• **Recorded data**:

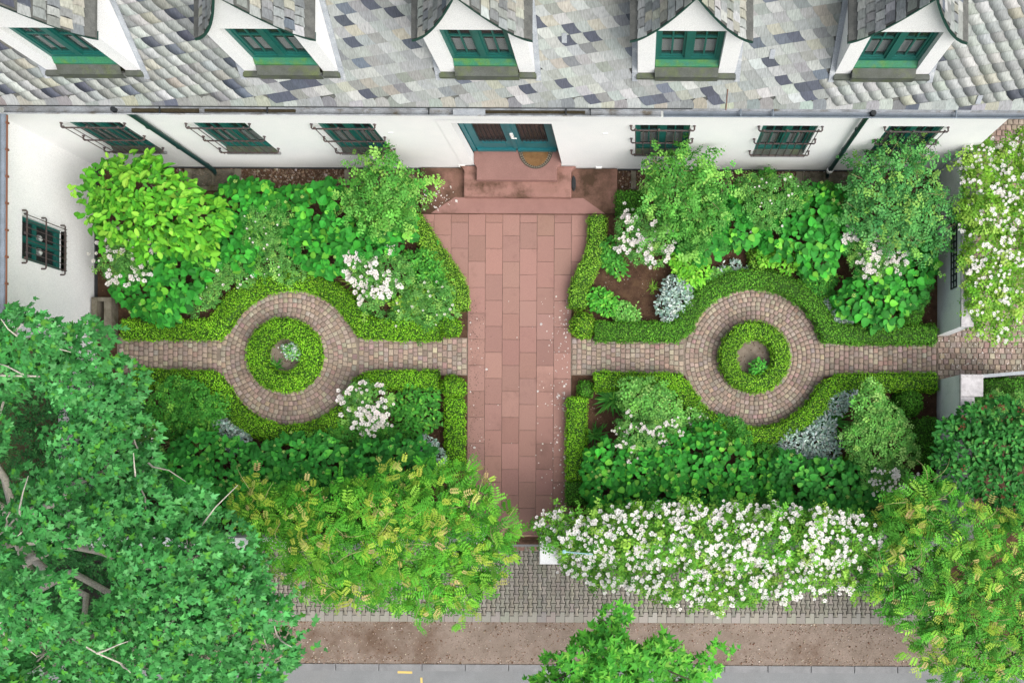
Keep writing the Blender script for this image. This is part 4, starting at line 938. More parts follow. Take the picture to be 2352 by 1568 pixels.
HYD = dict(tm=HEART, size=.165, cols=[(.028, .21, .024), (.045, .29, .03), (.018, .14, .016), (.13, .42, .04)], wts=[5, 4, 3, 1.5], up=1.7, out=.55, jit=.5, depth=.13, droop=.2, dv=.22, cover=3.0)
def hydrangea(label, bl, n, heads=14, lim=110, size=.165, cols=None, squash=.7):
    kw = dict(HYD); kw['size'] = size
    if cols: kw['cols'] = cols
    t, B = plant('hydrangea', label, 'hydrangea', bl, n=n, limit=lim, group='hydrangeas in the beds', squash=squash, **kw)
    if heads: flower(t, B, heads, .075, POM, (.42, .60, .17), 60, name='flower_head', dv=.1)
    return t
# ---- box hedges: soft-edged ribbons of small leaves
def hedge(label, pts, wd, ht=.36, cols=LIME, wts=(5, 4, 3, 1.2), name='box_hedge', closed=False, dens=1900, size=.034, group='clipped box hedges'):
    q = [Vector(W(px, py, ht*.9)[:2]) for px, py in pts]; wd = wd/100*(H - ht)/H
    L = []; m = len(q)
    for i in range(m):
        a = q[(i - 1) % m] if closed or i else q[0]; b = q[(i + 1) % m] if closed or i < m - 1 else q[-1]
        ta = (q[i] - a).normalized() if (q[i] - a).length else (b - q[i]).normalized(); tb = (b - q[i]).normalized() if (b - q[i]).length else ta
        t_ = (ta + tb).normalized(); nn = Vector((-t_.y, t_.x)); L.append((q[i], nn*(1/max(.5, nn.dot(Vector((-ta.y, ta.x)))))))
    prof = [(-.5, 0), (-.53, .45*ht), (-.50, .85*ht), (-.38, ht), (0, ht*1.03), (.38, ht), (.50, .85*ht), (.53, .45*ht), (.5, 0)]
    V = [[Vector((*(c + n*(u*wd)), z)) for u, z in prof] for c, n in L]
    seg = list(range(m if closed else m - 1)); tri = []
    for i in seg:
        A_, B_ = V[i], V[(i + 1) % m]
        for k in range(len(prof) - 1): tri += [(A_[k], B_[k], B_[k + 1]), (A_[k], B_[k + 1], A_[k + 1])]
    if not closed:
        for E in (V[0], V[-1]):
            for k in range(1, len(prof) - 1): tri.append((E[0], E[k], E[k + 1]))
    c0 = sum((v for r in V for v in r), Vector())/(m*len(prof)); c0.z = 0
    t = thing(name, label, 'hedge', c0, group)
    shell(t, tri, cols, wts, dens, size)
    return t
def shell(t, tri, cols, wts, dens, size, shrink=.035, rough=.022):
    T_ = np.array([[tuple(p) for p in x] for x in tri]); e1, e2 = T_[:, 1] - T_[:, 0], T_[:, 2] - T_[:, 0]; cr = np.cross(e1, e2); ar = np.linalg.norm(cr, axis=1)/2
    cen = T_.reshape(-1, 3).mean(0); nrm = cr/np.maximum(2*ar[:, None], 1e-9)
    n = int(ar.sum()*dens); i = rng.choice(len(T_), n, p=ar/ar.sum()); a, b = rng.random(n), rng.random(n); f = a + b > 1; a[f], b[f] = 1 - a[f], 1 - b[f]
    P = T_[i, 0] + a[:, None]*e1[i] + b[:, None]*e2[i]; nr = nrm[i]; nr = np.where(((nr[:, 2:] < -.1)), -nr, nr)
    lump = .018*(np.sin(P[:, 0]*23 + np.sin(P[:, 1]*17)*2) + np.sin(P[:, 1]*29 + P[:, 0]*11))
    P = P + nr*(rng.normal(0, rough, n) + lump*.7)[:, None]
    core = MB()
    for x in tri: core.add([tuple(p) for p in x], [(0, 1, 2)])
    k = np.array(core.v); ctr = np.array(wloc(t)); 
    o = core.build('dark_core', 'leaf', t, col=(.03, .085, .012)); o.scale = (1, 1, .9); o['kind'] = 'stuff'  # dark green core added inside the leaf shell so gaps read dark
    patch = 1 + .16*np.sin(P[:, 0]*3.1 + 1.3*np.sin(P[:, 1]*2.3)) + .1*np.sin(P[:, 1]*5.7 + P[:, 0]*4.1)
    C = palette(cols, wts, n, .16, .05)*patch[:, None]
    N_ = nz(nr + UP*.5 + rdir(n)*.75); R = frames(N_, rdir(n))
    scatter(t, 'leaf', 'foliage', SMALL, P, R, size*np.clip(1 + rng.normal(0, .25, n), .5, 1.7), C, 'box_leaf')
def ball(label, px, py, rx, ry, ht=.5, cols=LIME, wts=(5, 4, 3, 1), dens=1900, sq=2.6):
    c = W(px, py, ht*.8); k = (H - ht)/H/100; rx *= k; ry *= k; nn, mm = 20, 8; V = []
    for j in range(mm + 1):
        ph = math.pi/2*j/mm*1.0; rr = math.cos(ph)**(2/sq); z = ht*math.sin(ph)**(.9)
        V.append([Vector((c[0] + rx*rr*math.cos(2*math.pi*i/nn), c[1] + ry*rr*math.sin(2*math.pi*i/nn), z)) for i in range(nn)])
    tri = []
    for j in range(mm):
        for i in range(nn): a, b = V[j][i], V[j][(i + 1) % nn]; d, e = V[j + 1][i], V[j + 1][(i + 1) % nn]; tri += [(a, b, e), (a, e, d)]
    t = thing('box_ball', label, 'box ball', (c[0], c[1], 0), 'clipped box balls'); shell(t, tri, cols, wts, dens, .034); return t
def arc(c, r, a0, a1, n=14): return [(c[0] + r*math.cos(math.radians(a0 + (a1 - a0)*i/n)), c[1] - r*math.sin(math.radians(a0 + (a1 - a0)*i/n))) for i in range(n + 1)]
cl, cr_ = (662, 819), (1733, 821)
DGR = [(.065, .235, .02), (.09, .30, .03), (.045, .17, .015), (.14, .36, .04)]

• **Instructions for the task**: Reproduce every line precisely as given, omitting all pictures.

• **Written response**:
Keep writing the Blender script for this image. This is part 4, starting at line 938. More parts follow. Take the picture to be 2352 by 1568 pixels.
HYD = dict(tm=HEART, size=.165, cols=[(.028, .21, .024), (.045, .29, .03), (.018, .14, .016), (.13, .42, .04)], wts=[5, 4, 3, 1.5], up=1.7, out=.55, jit=.5, depth=.13, droop=.2, dv=.22, cover=3.0)
def hydrangea(label, bl, n, heads=14, lim=110, size=.165, cols=None, squash=.7):
    kw = dict(HYD); kw['size'] = size
    if cols: kw['cols'] = cols
    t, B = plant('hydrangea', label, 'hydrangea', bl, n=n, limit=lim, group='hydrangeas in the beds', squash=squash, **kw)
    if heads: flower(t, B, heads, .075, POM, (.42, .60, .17), 60, name='flower_head', dv=.1)
    return t
# ---- box hedges: soft-edged ribbons of small leaves
def hedge(label, pts, wd, ht=.36, cols=LIME, wts=(5, 4, 3, 1.2), name='box_hedge', closed=False, dens=1900, size=.034, group='clipped box hedges'):
    q = [Vector(W(px, py, ht*.9)[:2]) for px, py in pts]; wd = wd/100*(H - ht)/H
    L = []; m = len(q)
    for i in range(m):
        a = q[(i - 1) % m] if closed or i else q[0]; b = q[(i + 1) % m] if closed or i < m - 1 else q[-1]
        ta = (q[i] - a).normalized() if (q[i] - a).length else (b - q[i]).normalized(); tb = (b - q[i]).normalized() if (b - q[i]).length else ta
        t_ = (ta + tb).normalized(); nn = Vector((-t_.y, t_.x)); L.append((q[i], nn*(1/max(.5, nn.dot(Vector((-ta.y, ta.x)))))))
    prof = [(-.5, 0), (-.53, .45*ht), (-.50, .85*ht), (-.38, ht), (0, ht*1.03), (.38, ht), (.50, .85*ht), (.53, .45*ht), (.5, 0)]
    V = [[Vector((*(c + n*(u*wd)), z)) for u, z in prof] for c, n in L]
    seg = list(range(m if closed else m - 1)); tri = []
    for i in seg:
        A_, B_ = V[i], V[(i + 1) % m]
        for k in range(len(prof) - 1): tri += [(A_[k], B_[k], B_[k + 1]), (A_[k], B_[k + 1], A_[k + 1])]
    if not closed:
        for E in (V[0], V[-1]):
            for k in range(1, len(prof) - 1): tri.append((E[0], E[k], E[k + 1]))
    c0 = sum((v for r in V for v in r), Vector())/(m*len(prof)); c0.z = 0
    t = thing(name, label, 'hedge', c0, group)
    shell(t, tri, cols, wts, dens, size)
    return t
def shell(t, tri, cols, wts, dens, size, shrink=.035, rough=.022):
    T_ = np.array([[tuple(p) for p in x] for x in tri]); e1, e2 = T_[:, 1] - T_[:, 0], T_[:, 2] - T_[:, 0]; cr = np.cross(e1, e2); ar = np.linalg.norm(cr, axis=1)/2
    cen = T_.reshape(-1, 3).mean(0); nrm = cr/np.maximum(2*ar[:, None], 1e-9)
    n = int(ar.sum()*dens); i = rng.choice(len(T_), n, p=ar/ar.sum()); a, b = rng.random(n), rng.random(n); f = a + b > 1; a[f], b[f] = 1 - a[f], 1 - b[f]
    P = T_[i, 0] + a[:, None]*e1[i] + b[:, None]*e2[i]; nr = nrm[i]; nr = np.where(((nr[:, 2:] < -.1)), -nr, nr)
    lump = .018*(np.sin(P[:, 0]*23 + np.sin(P[:, 1]*17)*2) + np.sin(P[:, 1]*29 + P[:, 0]*11))
    P = P + nr*(rng.normal(0, rough, n) + lump*.7)[:, None]
    core = MB()
    for x in tri: core.add([tuple(p) for p in x], [(0, 1, 2)])
    k = np.array(core.v); ctr = np.array(wloc(t)); 
    o = core.build('dark_core', 'leaf', t, col=(.03, .085, .012)); o.scale = (1, 1, .9); o['kind'] = 'stuff'  # dark green core added inside the leaf shell so gaps read dark
    patch = 1 + .16*np.sin(P[:, 0]*3.1 + 1.3*np.sin(P[:, 1]*2.3)) + .1*np.sin(P[:, 1]*5.7 + P[:, 0]*4.1)
    C = palette(cols, wts, n, .16, .05)*patch[:, None]
    N_ = nz(nr + UP*.5 + rdir(n)*.75); R = frames(N_, rdir(n))
    scatter(t, 'leaf', 'foliage', SMALL, P, R, size*np.clip(1 + rng.normal(0, .25, n), .5, 1.7), C, 'box_leaf')
def ball(label, px, py, rx, ry, ht=.5, cols=LIME, wts=(5, 4, 3, 1), dens=1900, sq=2.6):
    c = W(px, py, ht*.8); k = (H - ht)/H/100; rx *= k; ry *= k; nn, mm = 20, 8; V = []
    for j in range(mm + 1):
        ph = math.pi/2*j/mm*1.0; rr = math.cos(ph)**(2/sq); z = ht*math.sin(ph)**(.9)
        V.append([Vector((c[0] + rx*rr*math.cos(2*math.pi*i/nn), c[1] + ry*rr*math.sin(2*math.pi*i/nn), z)) for i in range(nn)])
    tri = []
    for j in range(mm):
        for i in range(nn): a, b = V[j][i], V[j][(i + 1) % nn]; d, e = V[j + 1][i], V[j + 1][(i + 1) % nn]; tri += [(a, b, e), (a, e, d)]
    t = thing('box_ball', label, 'box ball', (c[0], c[1], 0), 'clipped box balls'); shell(t, tri, cols, wts, dens, .034); return t
def arc(c, r, a0, a1, n=14): return [(c[0] + r*math.cos(math.radians(a0 + (a1 - a0)*i/n)), c[1] - r*math.sin(math.radians(a0 + (a1 - a0)*i/n))) for i in range(n + 1)]
cl, cr_ = (662, 819), (1733, 821)
DGR = [(.065, .235, .02), (.09, .30, .03), (.045, .17, .015), (.14, .36, .04)]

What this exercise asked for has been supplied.